__WHAT TO WORK ON__
Extract everything from the first line through the line with "MB().box(-0.004, 0.02, y", both ends included, except for any pictures.

---- SOURCE MATERIAL

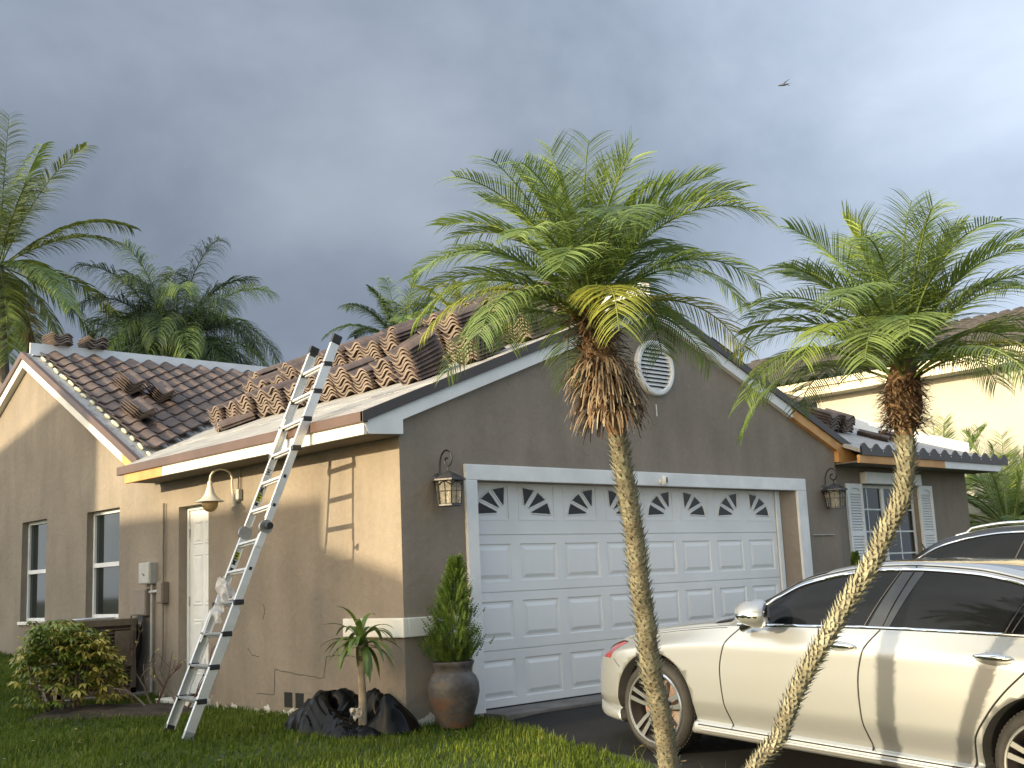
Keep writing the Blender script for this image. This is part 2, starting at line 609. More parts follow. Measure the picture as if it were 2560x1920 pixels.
# --- side wall in one plane with the wing gable
opens = [(3.444, 4.134, -0.4, 2.15), (5.69, 6.67, 0.93, 2.268), (8.02, 8.93, 0.895, 2.282), (9.97, 10.9, 0.9, 2.285)]
def wall_top(y):
    if y <= 4.82:
        return 2.56
    return max(2.56, wing_top(y) - 0.13)
b = MB()
cuts = sorted(set([0.22, 4.82, 5.0, WY, 12.9] + [o[0] for o in opens] + [o[1] for o in opens]))
for ya, yb in zip(cuts[:-1], cuts[1:]):
    op = [o for o in opens if o[0] <= ya + 1e-6 and o[1] >= yb - 1e-6]
    zs = -0.4
    if op:
        z0, z1 = op[0][2], op[0][3]
        if z0 > zs:
            b.box(0, 0.22, ya, yb, zs, z0)
        zs = z1
    b.prism([(0, ya, zs), (0, yb, zs), (0, yb, wall_top(yb - 1e-4)), (0, ya, wall_top(ya + 1e-4))], (0.22, 0, 0))
b.build('wall', M['stucco'], house)
# hairline step cracks in the lower wall
def crack(pts):
    q = MB()
    for (ya, za), (yb, zb) in zip(pts[:-1], pts[1:]):
        n = max(2, int(math.hypot(yb - ya, zb - za) / 0.05))
        pp = []
        for i in range(n + 1):
            t = i / n
            pp.append((-0.001, ya + (yb - ya) * t + random.uniform(-.006, .006), za + (zb - za) * t + random.uniform(-.006, .006)))
        q.tube(pp, 0.0028, 4)
    q.build('crack', M['dark'], house)
random.seed(5)
crack([(2.45, .17), (2.12, .18), (2.10, .42), (1.95, .40), (1.25, .36), (1.20, .55), (1.05, .57), (0.55, .56)])
crack([(2.3, 1.05), (2.28, .97), (2.33, .9)])
crack([(2.62, .62), (2.55, .55), (2.4, .53)])
# two small holes low in the side wall
for y in (1.86, 1.66):
    MB().box(-0.004, 0.02, y - 0.07, y + 0.07, 0.07, 0.21).build('vent_hole', M['dark'], house)

# --- recessed front wall of the bedroom wing on the right, with its window opening
BY = 0.12
wx0, wx1, wz0, wz1 = 7.70, 9.14, 0.98, 2.225
b = MB()
b.box(GX, wx0, BY, BY + 0.2, -0.6, 2.5)
b.box(wx1, 10.65, BY, BY + 0.2, -0.6, 2.5)
b.box(wx0, wx1, BY, BY + 0.2, -0.6, wz0)
b.box(wx0, wx1, BY, BY + 0.2, wz1, 2.5)
b.box(10.45, 10.65, BY + 0.2, 8.0, -0.6, 2.5)
b.build('wall', M['stucco'], house)

# --- white door surround and corner band
b = MB()
b.box(0.726, OX0, -0.03, 0.02, 0.02, OZ)
b.box(OX1, 6.194, -0.03, 0.02, 0.02, OZ)
b.box(0.726, 6.194, -0.03, 0.02, OZ, 2.245)
b.build('door_surround', M['white'], house, bevel=0.006)
b = MB()
b.box(-0.035, 0.02, -0.035, 0.872, 0.736, 0.90)
b.box(0.02, 0.724, -0.035, 0.02, 0.736, 0.90)
b.build('band', M['trim'], house, bevel=0.008)
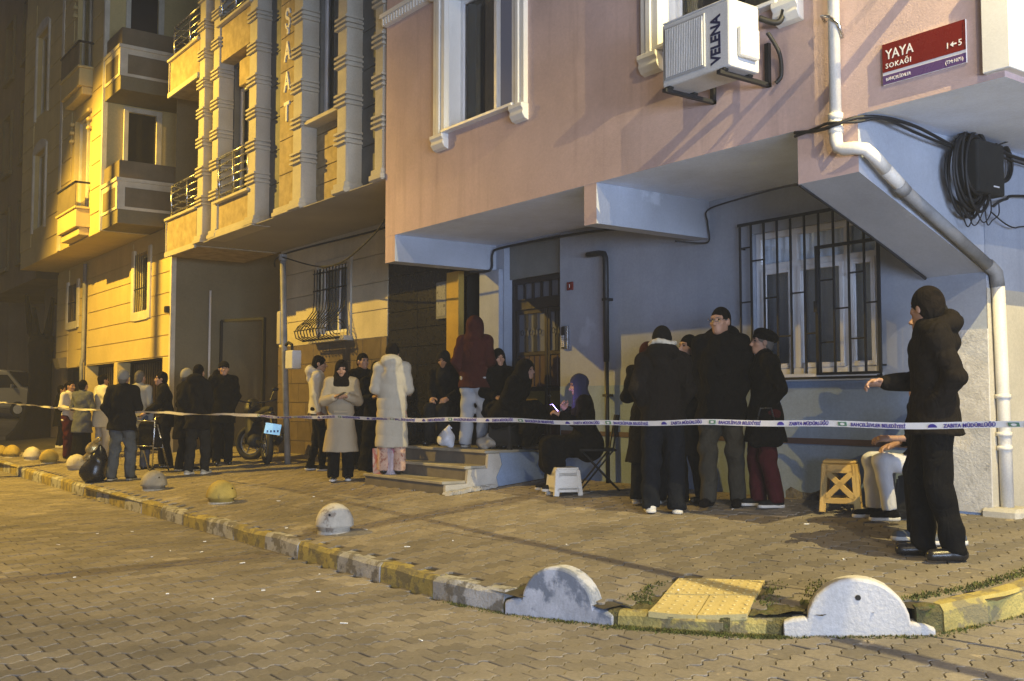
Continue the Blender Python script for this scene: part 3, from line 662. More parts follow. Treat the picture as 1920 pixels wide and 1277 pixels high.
def lay(parent, mat, inside, zfun, slope, ix, iy, skip=lambda x, y: False, keep=300):
    spots = []
    for i in range(*ix):
        for j in range(*iy):
            x = i * PW; y = j * PL + (PL / 2 if i % 2 else 0)
            if inside(x, y) and not skip(x, y): spots.append((x, y))
    spots.sort(key=lambda p: (p[0]) ** 2 + p[1] ** 2)
    # those that show: in front of the lens and inside the frame
    def shows(x, y):
        D = -.805 * x + .593 * y; X = .593 * x + .805 * y; zz = zfun(x, y)
        return D > 1 and abs(X / D) < .50 and (1.42 - zz) / D < .27
    vis = [p for p in spots if shows(*p)]; ind = set(vis[:keep])
    me = paver_mesh(mat); P0 = np.array(PV); acc = []; F0 = np.array([len(f) for f in PF])
    verts = []; faces = []
    for (x, y) in spots:
        z = zfun(x, y) + rnd.gauss(0, .0014); tx = rnd.gauss(0, .006) - (zfun(x + .08, y) - zfun(x - .08, y)) / .16; ty = rnd.gauss(0, .006) + (zfun(x, y + .1) - zfun(x, y - .1)) / .2; rz = rnd.gauss(0, .006)
        if (x, y) in ind:
            o = bpy.data.objects.new('paving_block', me); COL.objects.link(o); o.parent = parent
            o.location = (x, y, z); o.rotation_euler = (ty, tx, rz)
        else:
            b = len(verts)
            for a, c, d in PV: verts.append((x + a - c * rz, y + c + a * rz, z + d - a * tx + c * ty))
            faces += [tuple(b + k for k in f) for f in PF]
    m2 = bpy.data.meshes.new('paving_blocks'); m2.from_pydata(verts, [], faces); m2.materials.append(mat)
    at = m2.attributes.new('tone', 'FLOAT', 'FACE'); nf = len(PF); nb = len(faces) // nf
    tones = np.repeat(np.clip(np.array([rnd.gauss(0, .11) + (rnd.uniform(.15, .4) if rnd.random() < .05 else 0) for _ in range(nb)]), -.4, .5), nf)
    at.data.foreach_set('value', tones.astype(np.float32))
    o = bpy.data.objects.new('paving_blocks', m2); COL.objects.link(o); o.parent = parent; o['kind'] = 'stuff'
def in_road(x, y):
    if x < -27 or x > 0.4 or y > 9 or y < .4: return False
    if y < -.19 * x - .9 - (1.0 if x > -8 else 0): return False
    return kerb_dist(x, y) < .045
def on_tactile(x, y):                    # cut out for the yellow tiles
    c = Vector((-4.6275, 4.949)); d = Vector((x, y)) - c; u = Vector((.56, .27)).normalized(); v = Vector((-.35, .63)).normalized()
    return abs(d.dot(u)) < .34 and abs(d.dot(v)) < .39
def in_pave(x, y):
    if x < -27 or y > (8.1 if x < -4.35 else 9.2) : return False
    if -12.05 < x < -10.0 and y > 6.5: return False
    return kerb_dist(x, y) > (.135 if x < -6 else .115)
lay(road, M['paver'], in_road, lambda x, y: rz_(y) if x > -8 else 0.0, 0.0, (-178, 3), (0, 38))
lay(pave, M['paverwalk'], in_pave, pz, .1, (-178, -19), (17, 39), skip=on_tactile)

# kerb stones, alternately painted
kerb = empty('kerb', (-9, 4.2, 0)); kerb['kind'] = 'structure'
def along(step0):
    pts = []; acc = 0
    for (ax, ay), (bx, by) in zip(KERB[:-1], KERB[1:]):
        L = math.hypot(bx - ax, by - ay); pts.append((acc, ax, ay)); acc += L
    pts.append((acc, *KERB[-1])); return pts
KP = along(0)
def kat(s):
    for (s0, ax, ay), (s1, bx, by) in zip(KP[:-1], KP[1:]):
        if s0 <= s <= s1:
            t = (s - s0) / (s1 - s0); return ax + (bx - ax) * t, ay + (by - ay) * t
    return KP[-1][1:]
def s_of(x, y):
    return min((math.hypot(kat(q / 20)[0] - x, kat(q / 20)[1] - y), q / 20) for q in range(20 * 20, int(KP[-1][0] * 20)))[1]
def kerb_stone(s0, s1, mat, low=False, worn=.0):
    W = .15; n = max(1, int((s1 - s0) / .22)); V = []
    for i in range(n + 1):
        s = s0 + (s1 - s0) * i / n; x, y = kat(s); x2, y2 = kat(min(s + .05, KP[-1][0] - .01)); x1, y1 = kat(max(s - .05, 0))
        t = Vector((x2 - x1, y2 - y1)).normalized(); nn = Vector((-t.y, t.x))
        zr = rz_(y) if x > -8 else 0; zt = (gz(y) + .008 if not low else zr + .095) + rnd.gauss(0, .004); zt = max(zt, zr + .05)
        j = [rnd.gauss(0, .004) for _ in range(4)]
        for o, z in ((0.0 + j[0], zr - .05), (.006 + j[1], zt - .035), (.032 + j[2], zt - .002), (W - .02, zt), (W, zt - .02), (W, zr - .05)):
            V.append((x + nn.x * o, y + nn.y * o, z))
    m = MB(); F = []
    for i in range(n):
        for k in range(5): F.append((i * 6 + k, (i + 1) * 6 + k, (i + 1) * 6 + k + 1, i * 6 + k + 1))
    F += [tuple(range(6)), tuple(n * 6 + k for k in range(5, -1, -1))]
    m.add(V, F); m.build('kerb_stone', mat, kerb)
sA = s_of(-5.77, 4.21); sB = s_of(-4.97, 4.45); sC = s_of(-3.99, 4.92); sD = s_of(-3.36, 5.44)
s = sA - .03; k = 0
while s > s_of(-30, 4.65):
    L = .79 + rnd.gauss(0, .02); kerb_stone(s - L, s, M['kerbw'] if k % 2 == 0 else M['kerby']); s -= L + .012; k += 1
kerb_stone(sB + .03, sB + .71, M['kerby'], low=True); kerb_stone(sB + .735, sC - .1, M['kerby'], low=True)
kerb_stone(sD + .06, sD + .95, M['kerby']); s = sD + .98; k = 0
while s < sD + 6: kerb_stone(s, s + .6, M['kerbw'] if k % 2 == 0 else M['kerby']); s += .62; k += 1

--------

__WORKED SOLUTION__
Keep writing the Blender script for this image. This is part 2, starting at line 609. More parts follow. Measure the picture as if it were 2560x1920 pixels.
# --- side wall in one plane with the wing gable
opens = [(3.444, 4.134, -0.4, 2.15), (5.69, 6.67, 0.93, 2.268), (8.02, 8.93, 0.895, 2.282), (9.97, 10.9, 0.9, 2.285)]
def wall_top(y):
    if y <= 4.82:
        return 2.56
    return max(2.56, wing_top(y) - 0.13)
b = MB()
cuts = sorted(set([0.22, 4.82, 5.0, WY, 12.9] + [o[0] for o in opens] + [o[1] for o in opens]))
for ya, yb in zip(cuts[:-1], cuts[1:]):
    op = [o for o in opens if o[0] <= ya + 1e-6 and o[1] >= yb - 1e-6]
    zs = -0.4
    if op:
        z0, z1 = op[0][2], op[0][3]
        if z0 > zs:
            b.box(0, 0.22, ya, yb, zs, z0)
        zs = z1
    b.prism([(0, ya, zs), (0, yb, zs), (0, yb, wall_top(yb - 1e-4)), (0, ya, wall_top(ya + 1e-4))], (0.22, 0, 0))
b.build('wall', M['stucco'], house)
# hairline step cracks in the lower wall
def crack(pts):
    q = MB()
    for (ya, za), (yb, zb) in zip(pts[:-1], pts[1:]):
        n = max(2, int(math.hypot(yb - ya, zb - za) / 0.05))
        pp = []
        for i in range(n + 1):
            t = i / n
            pp.append((-0.001, ya + (yb - ya) * t + random.uniform(-.006, .006), za + (zb - za) * t + random.uniform(-.006, .006)))
        q.tube(pp, 0.0028, 4)
    q.build('crack', M['dark'], house)
random.seed(5)
crack([(2.45, .17), (2.12, .18), (2.10, .42), (1.95, .40), (1.25, .36), (1.20, .55), (1.05, .57), (0.55, .56)])
crack([(2.3, 1.05), (2.28, .97), (2.33, .9)])
crack([(2.62, .62), (2.55, .55), (2.4, .53)])
# two small holes low in the side wall
for y in (1.86, 1.66):
    MB().box(-0.004, 0.02, y - 0.07, y + 0.07, 0.07, 0.21).build('vent_hole', M['dark'], house)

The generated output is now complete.